Descartes claims that no finite creature, as he knows himself to be, could possibly have given rise to the idea of an infinite being. It could have been implanted in him only by God himself.

He then proceeds to the derive the certainty of the existence of the external world from his certainty of God’s existence.

A

Cartesian dualism

Descartes posits a world consisting of 2 different sorts of entity: the bifurcation of nature between mind and matter.

There is the external world, given to me by God on whom I can rely. But there is also me, observing the external world.

‘I must irreducibly BE thought. I can conceive of myself as existing without a body, but I cannot conceive of myself as existing without conscious awareness.

So the material which is my body is NOT part of the quintessential me.

Through knowledge of God the external world has been restored.
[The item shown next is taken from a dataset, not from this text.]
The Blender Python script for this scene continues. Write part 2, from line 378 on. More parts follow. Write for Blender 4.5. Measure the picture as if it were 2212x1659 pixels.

I indeed get my body back. It then turns out that I indeed HAVE a body. But it never turns out that I AM a body.

God was indispensable to Descartes in arriving at ‘the method’. But once you’re in possession of ‘the method’ you don’t have to be a believer in God to use it.

Descartes is, rightly, said to be a rationalist philosopher. He thinks that fundamental properties of the world and of the mind can be discovered by reflection. He does not think that everything is derived from experience.

Descartes never really accounted for the interaction between mind and matter, something that Leibniz was scornful of.